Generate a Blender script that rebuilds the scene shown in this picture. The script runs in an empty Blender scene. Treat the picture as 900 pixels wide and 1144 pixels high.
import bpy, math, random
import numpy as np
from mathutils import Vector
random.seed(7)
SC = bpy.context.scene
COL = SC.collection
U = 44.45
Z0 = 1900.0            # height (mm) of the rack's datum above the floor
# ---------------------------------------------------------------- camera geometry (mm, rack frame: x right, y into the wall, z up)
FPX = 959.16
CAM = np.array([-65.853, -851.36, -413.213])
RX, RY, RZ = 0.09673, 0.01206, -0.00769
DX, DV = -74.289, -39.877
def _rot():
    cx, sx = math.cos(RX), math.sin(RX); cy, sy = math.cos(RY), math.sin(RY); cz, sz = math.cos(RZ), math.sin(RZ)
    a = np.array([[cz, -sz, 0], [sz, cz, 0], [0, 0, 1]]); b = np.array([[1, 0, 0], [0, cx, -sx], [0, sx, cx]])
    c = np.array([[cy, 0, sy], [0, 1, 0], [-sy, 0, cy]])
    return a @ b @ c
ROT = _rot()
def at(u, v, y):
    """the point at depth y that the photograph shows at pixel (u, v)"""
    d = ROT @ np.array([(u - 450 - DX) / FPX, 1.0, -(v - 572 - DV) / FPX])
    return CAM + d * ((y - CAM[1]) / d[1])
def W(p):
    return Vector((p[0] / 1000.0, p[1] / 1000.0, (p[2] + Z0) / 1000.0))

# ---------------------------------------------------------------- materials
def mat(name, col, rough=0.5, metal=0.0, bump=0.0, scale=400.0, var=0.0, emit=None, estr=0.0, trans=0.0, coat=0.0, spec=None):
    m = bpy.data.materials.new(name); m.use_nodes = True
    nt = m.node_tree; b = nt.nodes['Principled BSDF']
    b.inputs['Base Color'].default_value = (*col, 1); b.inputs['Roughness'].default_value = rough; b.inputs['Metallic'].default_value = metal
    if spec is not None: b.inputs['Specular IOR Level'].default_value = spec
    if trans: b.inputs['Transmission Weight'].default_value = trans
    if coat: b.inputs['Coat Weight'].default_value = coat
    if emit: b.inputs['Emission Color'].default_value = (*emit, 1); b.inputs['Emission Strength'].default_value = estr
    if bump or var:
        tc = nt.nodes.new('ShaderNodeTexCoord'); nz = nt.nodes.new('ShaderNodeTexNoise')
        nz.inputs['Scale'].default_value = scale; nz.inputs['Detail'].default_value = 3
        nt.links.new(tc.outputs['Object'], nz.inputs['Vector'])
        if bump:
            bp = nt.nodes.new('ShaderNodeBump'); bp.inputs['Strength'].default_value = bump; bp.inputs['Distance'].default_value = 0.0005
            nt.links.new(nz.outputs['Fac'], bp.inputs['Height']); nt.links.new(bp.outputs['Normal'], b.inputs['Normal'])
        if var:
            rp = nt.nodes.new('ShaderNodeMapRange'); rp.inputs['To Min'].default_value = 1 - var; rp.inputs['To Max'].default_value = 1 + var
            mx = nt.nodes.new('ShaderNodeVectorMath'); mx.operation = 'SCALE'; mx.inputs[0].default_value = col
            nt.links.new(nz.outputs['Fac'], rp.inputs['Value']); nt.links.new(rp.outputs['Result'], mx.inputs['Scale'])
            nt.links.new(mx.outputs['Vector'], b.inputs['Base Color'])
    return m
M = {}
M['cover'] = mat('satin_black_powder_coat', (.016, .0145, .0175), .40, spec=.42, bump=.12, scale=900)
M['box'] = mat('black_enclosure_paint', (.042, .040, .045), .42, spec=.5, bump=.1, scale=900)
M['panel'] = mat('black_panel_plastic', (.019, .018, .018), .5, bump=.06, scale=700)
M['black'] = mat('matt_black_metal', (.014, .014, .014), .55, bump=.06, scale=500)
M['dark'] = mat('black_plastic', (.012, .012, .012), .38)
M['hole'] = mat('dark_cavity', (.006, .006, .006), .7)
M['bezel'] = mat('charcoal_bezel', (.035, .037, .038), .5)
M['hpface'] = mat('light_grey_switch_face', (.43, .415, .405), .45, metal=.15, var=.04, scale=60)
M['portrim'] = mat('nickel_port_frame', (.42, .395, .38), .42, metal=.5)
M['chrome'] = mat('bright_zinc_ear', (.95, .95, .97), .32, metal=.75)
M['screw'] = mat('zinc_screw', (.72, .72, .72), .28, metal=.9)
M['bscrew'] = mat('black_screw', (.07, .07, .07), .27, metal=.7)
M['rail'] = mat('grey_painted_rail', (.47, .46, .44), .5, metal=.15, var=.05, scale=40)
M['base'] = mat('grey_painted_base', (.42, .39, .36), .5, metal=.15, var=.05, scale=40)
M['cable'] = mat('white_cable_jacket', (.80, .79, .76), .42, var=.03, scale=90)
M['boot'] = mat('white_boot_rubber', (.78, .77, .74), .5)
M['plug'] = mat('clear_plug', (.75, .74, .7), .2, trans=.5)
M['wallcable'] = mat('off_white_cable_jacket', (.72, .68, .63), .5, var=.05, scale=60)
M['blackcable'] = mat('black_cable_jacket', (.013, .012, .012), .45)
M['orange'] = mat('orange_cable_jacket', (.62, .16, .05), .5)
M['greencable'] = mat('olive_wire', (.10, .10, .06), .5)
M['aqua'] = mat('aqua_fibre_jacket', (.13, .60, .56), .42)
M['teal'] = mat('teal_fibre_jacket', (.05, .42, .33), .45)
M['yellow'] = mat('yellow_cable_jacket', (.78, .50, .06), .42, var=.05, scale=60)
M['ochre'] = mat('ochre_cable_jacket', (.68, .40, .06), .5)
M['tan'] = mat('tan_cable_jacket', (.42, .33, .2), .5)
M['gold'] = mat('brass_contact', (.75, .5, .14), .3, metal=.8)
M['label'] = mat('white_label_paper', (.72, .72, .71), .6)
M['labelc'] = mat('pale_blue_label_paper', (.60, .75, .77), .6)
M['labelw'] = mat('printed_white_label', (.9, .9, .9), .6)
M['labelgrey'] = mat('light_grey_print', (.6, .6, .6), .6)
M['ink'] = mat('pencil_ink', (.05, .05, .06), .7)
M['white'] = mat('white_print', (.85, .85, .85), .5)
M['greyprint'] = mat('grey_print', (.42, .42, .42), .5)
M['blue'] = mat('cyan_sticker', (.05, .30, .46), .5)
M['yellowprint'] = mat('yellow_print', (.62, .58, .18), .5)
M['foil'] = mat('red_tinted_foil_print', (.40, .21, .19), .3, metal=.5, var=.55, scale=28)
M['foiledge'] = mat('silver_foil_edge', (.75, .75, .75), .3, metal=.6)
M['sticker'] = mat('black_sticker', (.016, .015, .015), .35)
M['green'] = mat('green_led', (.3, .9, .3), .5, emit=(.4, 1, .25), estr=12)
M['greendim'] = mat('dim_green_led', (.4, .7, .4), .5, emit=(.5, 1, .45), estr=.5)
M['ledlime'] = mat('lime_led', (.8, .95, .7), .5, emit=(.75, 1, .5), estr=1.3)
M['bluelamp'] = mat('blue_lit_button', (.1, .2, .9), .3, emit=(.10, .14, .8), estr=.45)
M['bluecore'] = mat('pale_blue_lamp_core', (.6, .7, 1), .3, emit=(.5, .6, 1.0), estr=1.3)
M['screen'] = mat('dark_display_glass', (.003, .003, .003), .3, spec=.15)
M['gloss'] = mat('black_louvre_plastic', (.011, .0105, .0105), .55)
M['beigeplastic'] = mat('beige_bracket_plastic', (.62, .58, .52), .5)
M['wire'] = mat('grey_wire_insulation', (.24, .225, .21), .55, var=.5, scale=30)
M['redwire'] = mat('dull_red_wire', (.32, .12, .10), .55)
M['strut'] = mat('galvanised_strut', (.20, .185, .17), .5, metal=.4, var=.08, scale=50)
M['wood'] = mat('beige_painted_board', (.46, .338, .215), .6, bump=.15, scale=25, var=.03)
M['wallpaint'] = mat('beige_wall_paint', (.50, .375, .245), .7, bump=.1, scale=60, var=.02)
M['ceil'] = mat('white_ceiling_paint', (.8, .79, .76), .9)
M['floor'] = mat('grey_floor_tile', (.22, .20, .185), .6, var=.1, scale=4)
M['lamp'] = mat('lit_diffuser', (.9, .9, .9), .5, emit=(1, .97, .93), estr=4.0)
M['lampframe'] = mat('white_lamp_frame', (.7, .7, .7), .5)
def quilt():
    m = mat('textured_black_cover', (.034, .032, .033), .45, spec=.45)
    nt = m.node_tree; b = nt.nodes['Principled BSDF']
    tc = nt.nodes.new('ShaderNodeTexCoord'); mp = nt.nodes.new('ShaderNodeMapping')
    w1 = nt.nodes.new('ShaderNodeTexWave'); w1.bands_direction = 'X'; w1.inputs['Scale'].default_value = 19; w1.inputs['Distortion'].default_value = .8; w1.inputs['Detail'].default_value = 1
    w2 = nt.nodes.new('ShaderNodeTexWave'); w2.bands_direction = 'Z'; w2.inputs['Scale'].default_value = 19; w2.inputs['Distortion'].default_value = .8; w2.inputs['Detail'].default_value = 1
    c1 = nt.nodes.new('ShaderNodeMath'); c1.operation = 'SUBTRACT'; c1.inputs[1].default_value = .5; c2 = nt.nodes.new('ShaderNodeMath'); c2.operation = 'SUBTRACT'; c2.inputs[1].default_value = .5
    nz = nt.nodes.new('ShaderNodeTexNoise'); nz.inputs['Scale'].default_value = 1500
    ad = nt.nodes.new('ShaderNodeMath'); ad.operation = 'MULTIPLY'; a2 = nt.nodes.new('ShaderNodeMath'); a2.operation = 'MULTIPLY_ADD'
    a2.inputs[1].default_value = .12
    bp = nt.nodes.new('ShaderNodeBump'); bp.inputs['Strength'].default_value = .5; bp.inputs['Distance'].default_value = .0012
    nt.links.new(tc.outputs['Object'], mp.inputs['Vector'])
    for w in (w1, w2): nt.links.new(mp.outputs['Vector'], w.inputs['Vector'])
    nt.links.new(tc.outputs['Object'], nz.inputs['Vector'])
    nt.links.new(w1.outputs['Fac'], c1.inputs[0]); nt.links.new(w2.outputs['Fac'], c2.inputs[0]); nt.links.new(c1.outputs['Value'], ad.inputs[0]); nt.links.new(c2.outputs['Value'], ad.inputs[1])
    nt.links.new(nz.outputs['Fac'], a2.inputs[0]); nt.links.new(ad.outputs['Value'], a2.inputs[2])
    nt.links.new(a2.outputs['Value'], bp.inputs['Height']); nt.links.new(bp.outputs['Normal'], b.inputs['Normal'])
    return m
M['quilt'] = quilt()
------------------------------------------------
Problem to work on: Give the lines again, exactly as they stand, from the beginning of the data through the line with "return Vector((p[0] /".

Solution to this exercise:
Generate a Blender script that rebuilds the scene shown in this picture. The script runs in an empty Blender scene. Treat the picture as 900 pixels wide and 1144 pixels high.
import bpy, math, random
import numpy as np
from mathutils import Vector
random.seed(7)
SC = bpy.context.scene
COL = SC.collection
U = 44.45
Z0 = 1900.0            # height (mm) of the rack's datum above the floor
# ---------------------------------------------------------------- camera geometry (mm, rack frame: x right, y into the wall, z up)
FPX = 959.16
CAM = np.array([-65.853, -851.36, -413.213])
RX, RY, RZ = 0.09673, 0.01206, -0.00769
DX, DV = -74.289, -39.877
def _rot():
    cx, sx = math.cos(RX), math.sin(RX); cy, sy = math.cos(RY), math.sin(RY); cz, sz = math.cos(RZ), math.sin(RZ)
    a = np.array([[cz, -sz, 0], [sz, cz, 0], [0, 0, 1]]); b = np.array([[1, 0, 0], [0, cx, -sx], [0, sx, cx]])
    c = np.array([[cy, 0, sy], [0, 1, 0], [-sy, 0, cy]])
    return a @ b @ c
ROT = _rot()
def at(u, v, y):
    """the point at depth y that the photograph shows at pixel (u, v)"""
    d = ROT @ np.array([(u - 450 - DX) / FPX, 1.0, -(v - 572 - DV) / FPX])
    return CAM + d * ((y - CAM[1]) / d[1])
def W(p):
    return Vector((p[0] / 1000.0, p[1] / 1000.0, (p[2] + Z0) / 1000.0))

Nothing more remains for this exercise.